Alva Noto and Ryuichi Sakamoto
Took me a while to warm to their tunes but after a wee bit i did get into it.
Thoughs
Ryuichi Sakamoto - Genious
Alva Noto - Too much spare time on his hands to create mediocre loops
With insen Alva Noto and Ryuichi Sakamoto create a new synergy between acoustic piano and electronic music. Subtle digital processing and an on-stage LED screen installation by Alva Noto counterbalance and manipulate Sakamoto’s elegant piano phrasing, creating vivid dialogues between melody, rhythm and texture. insen is an exquisite exploration of what music might look like. Strips of light and grid-like patterns appear on screen, triggered by Sakamoto’s piano playing and Alva Noto’s electronic processing in a perfect synchronisation of sound and visuals. With senses heightened the audience is taken on an eclectic visual and aural journey.

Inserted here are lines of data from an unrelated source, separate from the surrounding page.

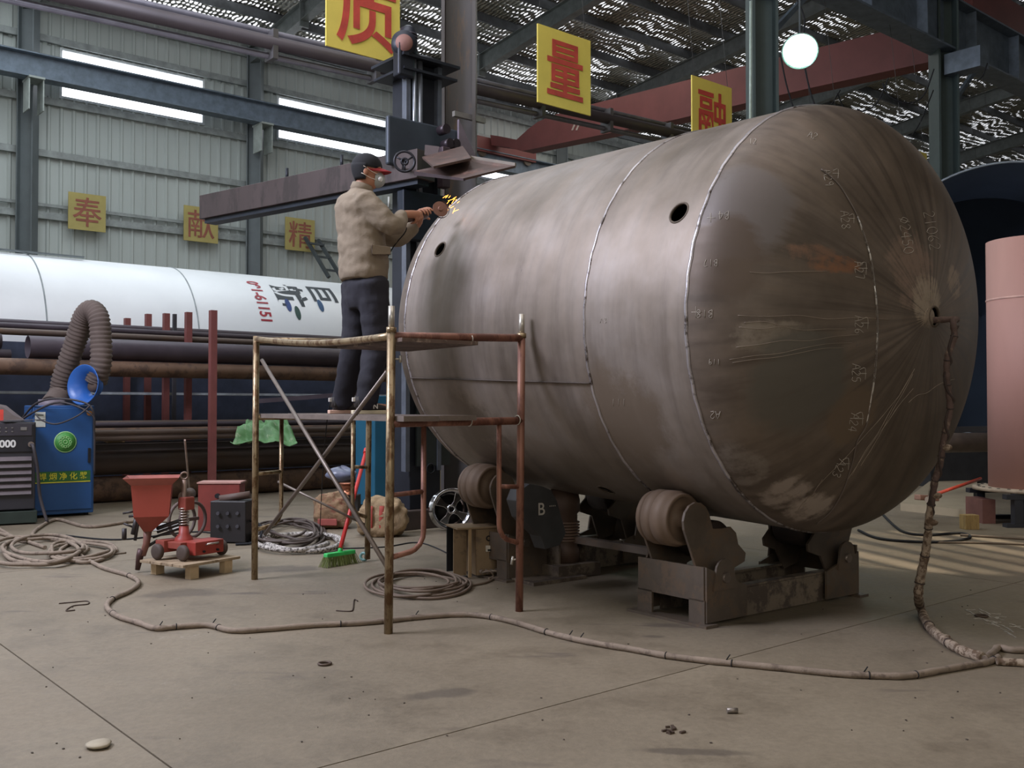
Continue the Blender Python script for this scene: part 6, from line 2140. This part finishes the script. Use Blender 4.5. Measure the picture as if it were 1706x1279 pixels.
bx('post', cc1 + V((-0.4, 0.0, 0.25)), (0.07, 0.07, 0.5), M('dark_bar', '3c3a3a'), cr_)
bx('post', cc1 + V((0.25, 0.02, 0.3)), (0.05, 0.05, 0.6), M('dark_bar', '3c3a3a'), cr_)
mb = MB(); px_prism(mb, [(1640, 790), (1655, 740), (1668, 740), (1668, 790)], cc1 + V((0.5, -0.2, 0)), V((1, 0, 0)), 0.04)
mb.build('gusset', M('red_brown_side', '5f4640'), cr_)
bx('base_sill', cc1 + V((-0.1, -0.2, 0.04)), (1.9, 0.1, 0.08), M('dark_bar', '3c3a3a'), cr_)

# ---------------------------------------------------------------- small litter on the floor
washm = M('rusty_washer', '57483e', 0.6, 0.4)
for u, v, r in ((541, 1107, 0.030), (1635, 1027, 0.034)):
    tag(MB().ring(G(u, v) + UP * 0.006, UP, r, 0.0065, 24, 6).build('washer', washm), 'rusty steel ring lying on the floor ' + ('in the left foreground' if u < 800 else 'at the right beside the pale scratches'), 'ring')
tag(MB().cyl(G(1211, 1188) + UP * 0.012, G(1229, 1188) + UP * 0.012, 0.011, n=12).build('pipe_stub', M('grey_stub', '8a8178', 0.4, 0.5)), 'tiny grey pipe stub on the foreground floor right of the middle', 'pipe')
rk = MB().grid(lambda u, v: G(165, 1244) + V((0.045 * math.cos(2 * PI * u) * math.cos(PI * (v - .5)) * (1 + .4 * mnoise.noise(V((u * 4, v * 3, 1)))), 0.05 * math.sin(2 * PI * u) * math.cos(PI * (v - .5)), 0.012 + 0.012 * math.sin(PI * (v - .5)))), 12, 6, True)
tag(rk.build('paper_scrap', M('pale_scrap', 'a59a86', 0.8)), 'crumpled pale scrap on the floor near the lower left corner', 'scrap')
rg = random.Random(4)
for i in range(9):
    p = G(1122 + rg.uniform(-18, 18), 1217 + rg.uniform(-6, 6))
    tag(MB().box(p + UP * 0.004, (rg.uniform(.01, .03), rg.uniform(.006, .012), 0.008), rg.uniform(0, 3)).build('metal_chip', washm), 'dark metal chip in the small pile on the foreground floor', 'chip', 'chips in the foreground pile')
mb = MB()
for i in range(70):
    u = rg.uniform(20, 1690); v = rg.uniform(960, 1270)
    p = G(u, v)
    mb.box(p + UP * 0.002, (rg.uniform(.003, .010), rg.uniform(.003, .007), 0.004), rg.uniform(0, 3))
tag(mb.build('floor_grit', M('grey_grit', '4e453c', 0.8)), 'scattered specks of grit on the concrete floor', 'grit', kind='stuff')


# ---------------------------------------------------------------- spot lamp and unseen slatted screen added to cast sun streaks at the right
tgt = G(1590, 915)
vl = V((tgt.x + 5.5, tgt.y + 1.0, 11.0))
sd_ = bpy.data.lights.new('streak_spot', 'SPOT')
sd_.energy = 16000; sd_.color = (1.0, 0.86, 0.68); sd_.spot_size = math.radians(13); sd_.spot_blend = 0.3; sd_.shadow_soft_size = 0.012
so_ = bpy.data.objects.new('streak_spot', sd_); COL.objects.link(so_)
so_.location = vl; so_.rotation_euler = (tgt - vl).to_track_quat('-Z', 'Y').to_euler()
sdir = (G(1700, 946) - G(1540, 914)).normalized()
gobo = thing('streak_gobo', 'unseen slatted screen added high above the right, shaping the floor streaks', 'gobo', vl - UP * 1.3)
ax_ = (tgt - vl).normalized(); cx_ = sdir.cross(UP).normalized()
vc_ = vl + ax_ * 1.2
o_ = -0.2; rg = random.Random(8)
while o_ < 0.2:
    w_ = rg.uniform(0.02, 0.045)
    MB().box(vc_ + cx_ * (o_ + w_ / 2) + sdir * rg.uniform(-.12, .12), (w_, 0.5, 0.004), Matrix((cx_, sdir, UP)).transposed()).build('slat', steel_grey, gobo)
    o_ += w_ + rg.uniform(0.004, 0.012)
for s_ in (-1, 1):
    MB().box(vc_ + sdir * (0.28 * s_) , (0.5, 0.2, 0.01), Matrix((cx_, sdir, UP)).transposed()).build('gobo_frame', steel_grey, gobo)

rg = random.Random(21)
mb = MB()
for i in range(26):
    u = rg.gauss(1645, 28); v = 1032 + (u - 1645) * 0.25 + rg.gauss(0, 7)
    l_ = rg.uniform(6, 22); s_ = rg.uniform(-0.1, 0.6)
    pts_ = [G(u + l_ * t, v + l_ * s_ * t + rg.uniform(-.8, .8)) + UP * 0.001 for t in (0, .3, .6, 1)]
    mb.tube(catmull(pts_, 3), [(rg.uniform(0.003, 0.010), 0.0012) for _ in range(10)], 4)
tag(mb.build('chalk_scuffs', M('chalk_scuff', 'b5aea4', 0.9)), 'pale chalky scuff strokes on the floor around the rusty ring at the right', 'marks', kind='stuff')
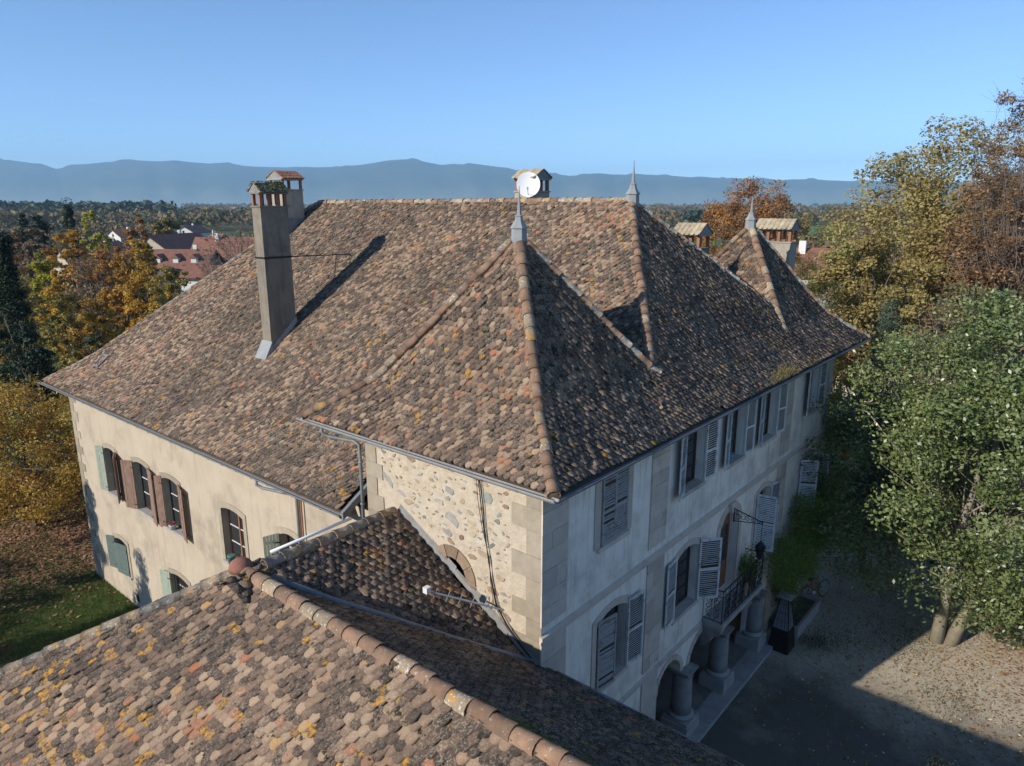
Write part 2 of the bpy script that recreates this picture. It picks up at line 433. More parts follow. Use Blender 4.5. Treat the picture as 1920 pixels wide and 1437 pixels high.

Ryuichi Sakamoto is a Grammy, Golden Globe and Oscar winning Japanese producer and composer who has made a career of crossing musical and technological styles. He is best known for his popular, orchestral and film music and has composed original scores for 18 major and independent films including Merry Christmas Mr Lawrence and The Last Emperor. Berlin-based Alva Noto is a multimedia artist concerned with connections, circuitry and interactivity between different media. He uses sound, image, sculpture and the computer as hybrid tools to research what he describes as the “codification of the world”.
insen brings together these two different generations of artists and demonstrates their aspirations to explore the idea of electronic music as an inspiration for new musical structures. Together these two have recorded beautiful, precise and deceptively simple music, including 2005’s insen. Now Australian audiences can experience the live version of this celebrated collaboration in a multimedia concert featuring an impressive and atmospheric video installation that creates a hypnotic visual graphic representation of the music in real time.
Quotes
“As thrilling as a virtuoso tightrope walk, and, ultimately, as emotionally pulverising…a privilege to witness.”